Rangers Sign Brody Lamb, Forward Joins Hartford Wolf Pack on ATO
Brody Lamb's two-year Rangers deal starts in 2026-27, but the Minnesota captain joins Hartford immediately on an ATO after posting 30 points in 35 games.

The New York Rangers locked up one of their pressing roster decisions Thursday, signing University of Minnesota right wing Brody Lamb to a two-year entry-level contract and sending him directly to the Hartford Wolf Pack on an amateur tryout contract for the rest of this season.
The deal resolves what had been a genuine deadline situation for the Rangers. Lamb was among three unsigned prospects, along with Nathan Aspinall and Raoul Boilard, who faced a hard rights cutoff of July 1, 2026. Miss that window and New York would have lost his rights entirely. The Rangers chose not to wait.

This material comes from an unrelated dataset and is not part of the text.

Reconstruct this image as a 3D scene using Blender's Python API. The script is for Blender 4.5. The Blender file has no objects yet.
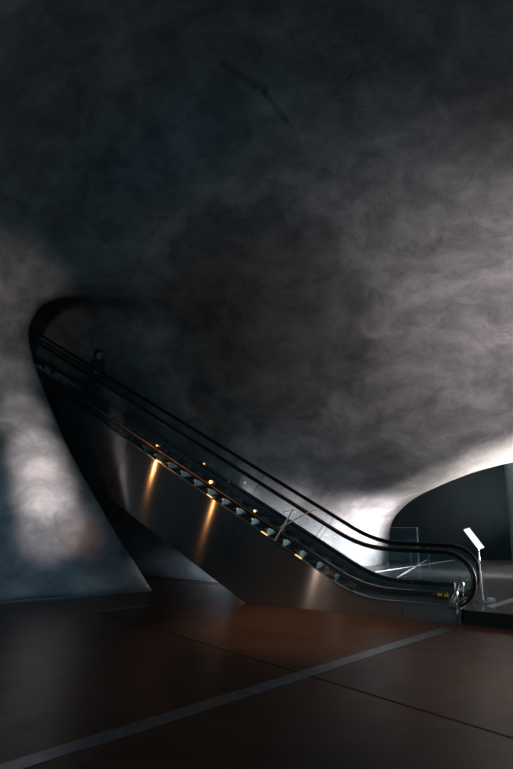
import bpy, bmesh, math, random
from mathutils import Vector, Matrix
from mathutils.bvhtree import BVHTree

random.seed(7)
K = 1.18                       # metres per working unit
sc = bpy.context.scene
COL = sc.collection
R = math.radians

# ------------------------------------------------------------------ frames
O = Vector((2.888, 8.245, 0.0))            # near floor corner of the escalator newel
A = Vector((-0.89956, 0.43680, 0.0))       # horizontal direction the escalator climbs along
N = Vector((0.43680, 0.89956, 0.0))        # across the escalator, away from the viewer


def E(s, u, z):
    return O + A * s + N * u + Vector((0, 0, z))

# ------------------------------------------------------------------ materials


def new_mat(name):
    m = bpy.data.materials.new(name)
    m.use_nodes = True
    nt = m.node_tree
    b = nt.nodes['Principled BSDF']
    return m, nt, b


def nd(nt, typ, **kw):
    n = nt.nodes.new(typ)
    for k, v in kw.items():
        if k in n.inputs:
            n.inputs[k].default_value = v
        else:
            setattr(n, k, v)
    return n


def ramp(nt, stops):
    r = nt.nodes.new('ShaderNodeValToRGB')
    el = r.color_ramp.elements
    while len(el) > len(stops):
        el.remove(el[-1])
    while len(el) < len(stops):
        el.new(1)
    for e, (p, c) in zip(el, stops):
        e.position = p
        e.color = (c[0], c[1], c[2], 1) if hasattr(c, '__len__') else (c, c, c, 1)
    return r


def simple(name, col, rough=.5, metal=0.0, nscale=20, var=.15, bump=.0, spec=.5, coat=0):
    m, nt, b = new_mat(name)
    tc = nd(nt, 'ShaderNodeTexCoord')
    no = nd(nt, 'ShaderNodeTexNoise', Scale=nscale, Detail=4.0)
    nt.links.new(tc.outputs['Object'], no.inputs['Vector'])
    lo = [c * (1 - var) for c in col]
    hi = [min(1, c * (1 + var)) for c in col]
    r = ramp(nt, [(.3, lo), (.7, hi)])
    nt.links.new(no.outputs['Fac'], r.inputs[0])
    nt.links.new(r.outputs[0], b.inputs['Base Color'])
    b.inputs['Roughness'].default_value = rough
    b.inputs['Metallic'].default_value = metal
    b.inputs['Specular IOR Level'].default_value = spec
    b.inputs['Coat Weight'].default_value = coat
    if bump:
        bp = nd(nt, 'ShaderNodeBump', Strength=bump, Distance=.01)
        nt.links.new(no.outputs['Fac'], bp.inputs['Height'])
        nt.links.new(bp.outputs[0], b.inputs['Normal'])
    return m


def concrete():
    m, nt, b = new_mat('troweled_concrete')
    L = nt.links.new
    geo = nd(nt, 'ShaderNodeNewGeometry')
    # warp
    w = nd(nt, 'ShaderNodeTexNoise', Scale=.55, Detail=3.0)
    L(geo.outputs['Position'], w.inputs['Vector'])
    sub = nd(nt, 'ShaderNodeVectorMath', operation='SUBTRACT')
    L(w.outputs['Color'], sub.inputs[0]); sub.inputs[1].default_value = (.5, .5, .5)
    scl = nd(nt, 'ShaderNodeVectorMath', operation='SCALE'); scl.inputs['Scale'].default_value = 1.0
    L(sub.outputs[0], scl.inputs[0])
    add = nd(nt, 'ShaderNodeVectorMath', operation='ADD')
    L(geo.outputs['Position'], add.inputs[0]); L(scl.outputs[0], add.inputs[1])
    mp = nd(nt, 'ShaderNodeMapping'); mp.inputs['Scale'].default_value = (.75, .9, 1.15)
    mp.inputs['Rotation'].default_value = (.2, .35, .5)
    L(add.outputs[0], mp.inputs['Vector'])
    n1 = nd(nt, 'ShaderNodeTexNoise', Scale=1.7, Detail=10.0, Roughness=.66, Distortion=.15)
    L(mp.outputs[0], n1.inputs['Vector'])
    n2 = nd(nt, 'ShaderNodeTexNoise', Scale=.35, Detail=4.0, Roughness=.5)
    L(geo.outputs['Position'], n2.inputs['Vector'])
    mix = nd(nt, 'ShaderNodeMath', operation='MULTIPLY_ADD'); mix.inputs[1].default_value = .35
    L(n2.outputs['Fac'], mix.inputs[0])
    ms = nd(nt, 'ShaderNodeMath', operation='MULTIPLY'); ms.inputs[1].default_value = .65
    L(n1.outputs['Fac'], ms.inputs[0]); L(ms.outputs[0], mix.inputs[2])
    r = ramp(nt, [(.32, (.13, .14, .15)), (.46, (.24, .24, .25)), (.55, (.34, .335, .34)), (.68, (.50, .49, .49))])
    L(mix.outputs[0], r.inputs[0])
    # trowel veins
    n3 = nd(nt, 'ShaderNodeTexNoise', Scale=.7, Detail=5.0, Roughness=.55, Distortion=1.4)
    L(mp.outputs[0], n3.inputs['Vector'])
    d = nd(nt, 'ShaderNodeMath', operation='SUBTRACT'); d.inputs[1].default_value = .5
    L(n3.outputs['Fac'], d.inputs[0])
    ab = nd(nt, 'ShaderNodeMath', operation='ABSOLUTE'); L(d.outputs[0], ab.inputs[0])
    n4 = nd(nt, 'ShaderNodeTexNoise', Scale=.8, Detail=2.0)
    L(geo.outputs['Position'], n4.inputs['Vector'])
    rv = ramp(nt, [(0.0, .78), (.012, 1.0)])
    L(ab.outputs[0], rv.inputs[0])
    gate = ramp(nt, [(.5, 0.0), (.58, 1.0)])
    L(n4.outputs['Fac'], gate.inputs[0])
    mv = nd(nt, 'ShaderNodeMix', data_type='RGBA', blend_type='MULTIPLY')
    L(gate.outputs[0], mv.inputs['Factor']); L(r.outputs[0], mv.inputs['A']); L(rv.outputs[0], mv.inputs['B'])
    # ragged re-trowelled patch, with the shade right of the tunnel mouth painted in
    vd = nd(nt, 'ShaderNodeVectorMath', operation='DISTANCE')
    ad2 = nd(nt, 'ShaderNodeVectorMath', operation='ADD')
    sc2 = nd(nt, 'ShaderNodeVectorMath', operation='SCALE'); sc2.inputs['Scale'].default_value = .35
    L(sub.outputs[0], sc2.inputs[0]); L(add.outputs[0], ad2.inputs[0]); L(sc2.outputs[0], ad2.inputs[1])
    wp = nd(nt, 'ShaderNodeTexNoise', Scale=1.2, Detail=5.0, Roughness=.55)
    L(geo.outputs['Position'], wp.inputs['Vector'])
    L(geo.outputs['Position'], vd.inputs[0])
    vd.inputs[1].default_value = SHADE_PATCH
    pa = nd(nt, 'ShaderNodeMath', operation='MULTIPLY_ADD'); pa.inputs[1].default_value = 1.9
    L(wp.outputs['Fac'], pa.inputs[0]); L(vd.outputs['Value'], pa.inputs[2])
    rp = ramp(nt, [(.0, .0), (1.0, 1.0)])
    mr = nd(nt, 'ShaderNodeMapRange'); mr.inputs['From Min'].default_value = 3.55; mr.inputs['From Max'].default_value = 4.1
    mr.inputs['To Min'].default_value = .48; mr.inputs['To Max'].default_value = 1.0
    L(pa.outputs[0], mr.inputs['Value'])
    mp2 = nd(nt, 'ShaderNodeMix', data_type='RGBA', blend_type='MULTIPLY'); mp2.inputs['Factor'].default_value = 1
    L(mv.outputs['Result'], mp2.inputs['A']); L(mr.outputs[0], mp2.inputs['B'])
    # a few hand-trowelled grooves and cracks across the vault: (start, end, half width, darkness)
    cur = mp2.outputs['Result']
    sm = nd(nt, 'ShaderNodeVectorMath', operation='SCALE'); sm.inputs['Scale'].default_value = .28
    wf = nd(nt, 'ShaderNodeTexNoise', Scale=2.2, Detail=4.0)
    L(geo.outputs['Position'], wf.inputs['Vector'])
    sf = nd(nt, 'ShaderNodeVectorMath', operation='SUBTRACT'); sf.inputs[1].default_value = (.5, .5, .5)
    L(wf.outputs['Color'], sf.inputs[0]); L(sf.outputs[0], sm.inputs[0])
    wpz = nd(nt, 'ShaderNodeVectorMath', operation='ADD')
    L(geo.outputs['Position'], wpz.inputs[0]); L(sm.outputs[0], wpz.inputs[1])
    hsum = None
    for a_, b_, wd, dk in GROOVES:
        a_, b_ = Vector(a_), Vector(b_)
        ab_ = b_ - a_
        v1 = nd(nt, 'ShaderNodeVectorMath', operation='SUBTRACT'); v1.inputs[1].default_value = a_; L(wpz.outputs[0], v1.inputs[0])
        dt = nd(nt, 'ShaderNodeVectorMath', operation='DOT_PRODUCT'); dt.inputs[1].default_value = ab_ / ab_.length_squared; L(v1.outputs[0], dt.inputs[0])
        cl = nd(nt, 'ShaderNodeClamp'); L(dt.outputs['Value'], cl.inputs['Value'])
        s1 = nd(nt, 'ShaderNodeVectorMath', operation='SCALE'); s1.inputs[0].default_value = ab_; L(cl.outputs[0], s1.inputs['Scale'])
        ds = nd(nt, 'ShaderNodeVectorMath', operation='DISTANCE'); L(v1.outputs[0], ds.inputs[0]); L(s1.outputs[0], ds.inputs[1])
        mg = nd(nt, 'ShaderNodeMapRange'); mg.inputs['From Min'].default_value = wd * .4; mg.inputs['From Max'].default_value = wd
        mg.inputs['To Min'].default_value = dk; mg.inputs['To Max'].default_value = 1
        L(ds.outputs['Value'], mg.inputs['Value'])
        mm = nd(nt, 'ShaderNodeMix', data_type='RGBA', blend_type='MULTIPLY'); mm.inputs['Factor'].default_value = 1
        L(cur, mm.inputs['A']); L(mg.outputs[0], mm.inputs['B']); cur = mm.outputs['Result']
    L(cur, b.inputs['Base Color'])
    rr = nd(nt, 'ShaderNodeMapRange'); rr.inputs['To Min'].default_value = .42; rr.inputs['To Max'].default_value = .75
    L(n1.outputs['Fac'], rr.inputs['Value']); L(rr.outputs[0], b.inputs['Roughness'])
    bp = nd(nt, 'ShaderNodeBump', Strength=.35, Distance=.06)
    L(n1.outputs['Fac'], bp.inputs['Height'])
    bp2 = nd(nt, 'ShaderNodeBump', Strength=.25, Distance=.05)
    L(rv.outputs[0], bp2.inputs['Height']); L(bp.outputs[0], bp2.inputs['Normal'])
    L(bp2.outputs[0], b.inputs['Normal'])
    b.inputs['Specular IOR Level'].default_value = .4
    return m


def floor_mat(name, c0, c1, rough):
    m, nt, b = new_mat(name)
    L = nt.links.new
    geo = nd(nt, 'ShaderNodeNewGeometry')
    n1 = nd(nt, 'ShaderNodeTexNoise', Scale=.45, Detail=7.0, Roughness=.55, Distortion=.6)
    L(geo.outputs['Position'], n1.inputs['Vector'])
    r = ramp(nt, [(.35, c0), (.65, c1)])
    L(n1.outputs['Fac'], r.inputs[0]); L(r.outputs[0], b.inputs['Base Color'])
    n2 = nd(nt, 'ShaderNodeTexNoise', Scale=3.0, Detail=6.0)
    L(geo.outputs['Position'], n2.inputs['Vector'])
    mr = nd(nt, 'ShaderNodeMapRange'); mr.inputs['To Min'].default_value = rough - .08; mr.inputs['To Max'].default_value = rough + .12
    L(n2.outputs['Fac'], mr.inputs['Value']); L(mr.outputs[0], b.inputs['Roughness'])
    bp = nd(nt, 'ShaderNodeBump', Strength=.05, Distance=.01)
    L(n2.outputs['Fac'], bp.inputs['Height']); L(bp.outputs[0], b.inputs['Normal'])
    b.inputs['Specular IOR Level'].default_value = .36
    return m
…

Lamb, a fourth-round pick from the 2021 NHL Draft who will turn 23 in August, wraps up his senior season at Minnesota with 30 points in 35 games, a career high and easily his most productive collegiate campaign. For context, he set a career high in goals the prior season with 17 in 39 games, and his previous career high in points was 27, reached during his sophomore year across those same 39 games. The senior-season production finally put the points column in line with the goal-scoring ability scouts had identified for years.
He captained the Golden Gophers this season, one of three team captains, and his 14 goals and 16 assists represent the kind of two-way numbers that make sense for a winger expected to contribute at the professional level quickly. His skating and shot have drawn consistent praise. The knock, noted by multiple outlets tracking his development, has always been consistency: stretches of dominance followed by cold spells, then sudden bursts of production. His scoring patters this season illustrated that perfectly, with a four-game scoreless stretch sandwiched between a seven-point run in three games and a three-point showing in two subsequent games.

The contract structure carries a specific wrinkle worth noting: the two-year ELC begins in 2026-27, meaning Lamb's ATO stint with Hartford this spring does not burn a contract year. He joins the Wolf Pack now, gets professional reps at the AHL level, and his clock starts fresh next fall. That structure signals the Rangers view him as a legitimate prospect, not a depth filler, and it keeps him under organizational control as long as the rules allow.
Hartford gets a scorer with professional-caliber tools at a point in the season when every point in the standings matters. Lamb's addition gives the Wolf Pack another legitimate offensive option up front as the AHL regular season winds down.